--- start ---

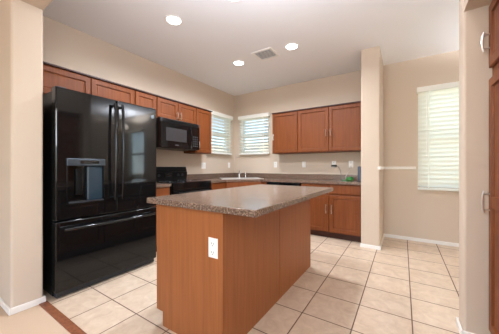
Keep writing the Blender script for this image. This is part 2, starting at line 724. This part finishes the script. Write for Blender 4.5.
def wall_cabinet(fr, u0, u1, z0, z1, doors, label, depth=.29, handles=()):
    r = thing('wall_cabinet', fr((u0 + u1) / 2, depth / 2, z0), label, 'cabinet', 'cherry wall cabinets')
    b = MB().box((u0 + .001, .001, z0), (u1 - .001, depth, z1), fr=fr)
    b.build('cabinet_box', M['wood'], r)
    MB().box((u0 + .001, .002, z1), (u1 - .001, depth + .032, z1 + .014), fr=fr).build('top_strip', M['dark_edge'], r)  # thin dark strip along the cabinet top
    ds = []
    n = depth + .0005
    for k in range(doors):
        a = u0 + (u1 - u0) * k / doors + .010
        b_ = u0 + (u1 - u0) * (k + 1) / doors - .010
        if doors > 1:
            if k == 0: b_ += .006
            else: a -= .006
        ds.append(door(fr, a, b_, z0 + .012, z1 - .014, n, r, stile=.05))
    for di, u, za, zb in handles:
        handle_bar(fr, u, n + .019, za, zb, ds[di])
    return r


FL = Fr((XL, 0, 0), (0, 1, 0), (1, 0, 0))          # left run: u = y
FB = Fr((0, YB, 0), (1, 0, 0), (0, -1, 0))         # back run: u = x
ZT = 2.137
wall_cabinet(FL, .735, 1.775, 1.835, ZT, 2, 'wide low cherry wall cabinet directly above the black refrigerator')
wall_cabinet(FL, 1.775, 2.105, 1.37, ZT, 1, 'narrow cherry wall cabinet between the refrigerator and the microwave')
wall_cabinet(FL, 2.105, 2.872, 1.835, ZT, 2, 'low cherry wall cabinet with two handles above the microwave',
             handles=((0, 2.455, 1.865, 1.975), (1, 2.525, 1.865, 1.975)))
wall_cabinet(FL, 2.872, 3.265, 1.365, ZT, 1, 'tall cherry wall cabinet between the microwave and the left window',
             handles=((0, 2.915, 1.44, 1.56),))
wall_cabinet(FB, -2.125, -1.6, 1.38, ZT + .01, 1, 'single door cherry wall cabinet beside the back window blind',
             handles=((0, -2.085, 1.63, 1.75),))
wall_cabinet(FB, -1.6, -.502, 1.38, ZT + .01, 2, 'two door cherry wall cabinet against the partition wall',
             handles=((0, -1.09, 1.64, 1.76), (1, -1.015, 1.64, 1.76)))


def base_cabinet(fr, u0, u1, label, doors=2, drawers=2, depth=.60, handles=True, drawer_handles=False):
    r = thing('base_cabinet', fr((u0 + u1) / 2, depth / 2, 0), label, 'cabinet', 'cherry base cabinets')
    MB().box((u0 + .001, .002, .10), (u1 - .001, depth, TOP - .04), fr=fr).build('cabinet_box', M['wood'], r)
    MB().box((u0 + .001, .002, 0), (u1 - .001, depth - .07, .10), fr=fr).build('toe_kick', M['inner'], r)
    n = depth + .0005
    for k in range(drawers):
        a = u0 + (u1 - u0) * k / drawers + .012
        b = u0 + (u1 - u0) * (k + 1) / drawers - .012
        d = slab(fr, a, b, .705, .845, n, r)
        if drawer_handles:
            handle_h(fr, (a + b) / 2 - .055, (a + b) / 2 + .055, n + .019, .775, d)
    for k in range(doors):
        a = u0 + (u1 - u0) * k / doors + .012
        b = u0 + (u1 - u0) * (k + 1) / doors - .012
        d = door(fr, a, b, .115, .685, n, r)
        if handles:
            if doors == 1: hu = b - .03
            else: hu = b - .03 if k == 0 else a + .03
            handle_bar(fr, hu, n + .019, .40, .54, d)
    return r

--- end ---

Transcribe the listing in full and omit the pictures.

Keep writing the Blender script for this image. This is part 2, starting at line 724. This part finishes the script. Write for Blender 4.5.
def wall_cabinet(fr, u0, u1, z0, z1, doors, label, depth=.29, handles=()):
    r = thing('wall_cabinet', fr((u0 + u1) / 2, depth / 2, z0), label, 'cabinet', 'cherry wall cabinets')
    b = MB().box((u0 + .001, .001, z0), (u1 - .001, depth, z1), fr=fr)
    b.build('cabinet_box', M['wood'], r)
    MB().box((u0 + .001, .002, z1), (u1 - .001, depth + .032, z1 + .014), fr=fr).build('top_strip', M['dark_edge'], r)  # thin dark strip along the cabinet top
    ds = []
    n = depth + .0005
    for k in range(doors):
        a = u0 + (u1 - u0) * k / doors + .010
        b_ = u0 + (u1 - u0) * (k + 1) / doors - .010
        if doors > 1:
            if k == 0: b_ += .006
            else: a -= .006
        ds.append(door(fr, a, b_, z0 + .012, z1 - .014, n, r, stile=.05))
    for di, u, za, zb in handles:
        handle_bar(fr, u, n + .019, za, zb, ds[di])
    return r


FL = Fr((XL, 0, 0), (0, 1, 0), (1, 0, 0))          # left run: u = y
FB = Fr((0, YB, 0), (1, 0, 0), (0, -1, 0))         # back run: u = x
ZT = 2.137
wall_cabinet(FL, .735, 1.775, 1.835, ZT, 2, 'wide low cherry wall cabinet directly above the black refrigerator')
wall_cabinet(FL, 1.775, 2.105, 1.37, ZT, 1, 'narrow cherry wall cabinet between the refrigerator and the microwave')
wall_cabinet(FL, 2.105, 2.872, 1.835, ZT, 2, 'low cherry wall cabinet with two handles above the microwave',
             handles=((0, 2.455, 1.865, 1.975), (1, 2.525, 1.865, 1.975)))
wall_cabinet(FL, 2.872, 3.265, 1.365, ZT, 1, 'tall cherry wall cabinet between the microwave and the left window',
             handles=((0, 2.915, 1.44, 1.56),))
wall_cabinet(FB, -2.125, -1.6, 1.38, ZT + .01, 1, 'single door cherry wall cabinet beside the back window blind',
             handles=((0, -2.085, 1.63, 1.75),))
wall_cabinet(FB, -1.6, -.502, 1.38, ZT + .01, 2, 'two door cherry wall cabinet against the partition wall',
             handles=((0, -1.09, 1.64, 1.76), (1, -1.015, 1.64, 1.76)))


def base_cabinet(fr, u0, u1, label, doors=2, drawers=2, depth=.60, handles=True, drawer_handles=False):
    r = thing('base_cabinet', fr((u0 + u1) / 2, depth / 2, 0), label, 'cabinet', 'cherry base cabinets')
    MB().box((u0 + .001, .002, .10), (u1 - .001, depth, TOP - .04), fr=fr).build('cabinet_box', M['wood'], r)
    MB().box((u0 + .001, .002, 0), (u1 - .001, depth - .07, .10), fr=fr).build('toe_kick', M['inner'], r)
    n = depth + .0005
    for k in range(drawers):
        a = u0 + (u1 - u0) * k / drawers + .012
        b = u0 + (u1 - u0) * (k + 1) / drawers - .012
        d = slab(fr, a, b, .705, .845, n, r)
        if drawer_handles:
            handle_h(fr, (a + b) / 2 - .055, (a + b) / 2 + .055, n + .019, .775, d)
    for k in range(doors):
        a = u0 + (u1 - u0) * k / doors + .012
        b = u0 + (u1 - u0) * (k + 1) / doors - .012
        d = door(fr, a, b, .115, .685, n, r)
        if handles:
            if doors == 1: hu = b - .03
            else: hu = b - .03 if k == 0 else a + .03
            handle_bar(fr, hu, n + .019, .40, .54, d)
    return r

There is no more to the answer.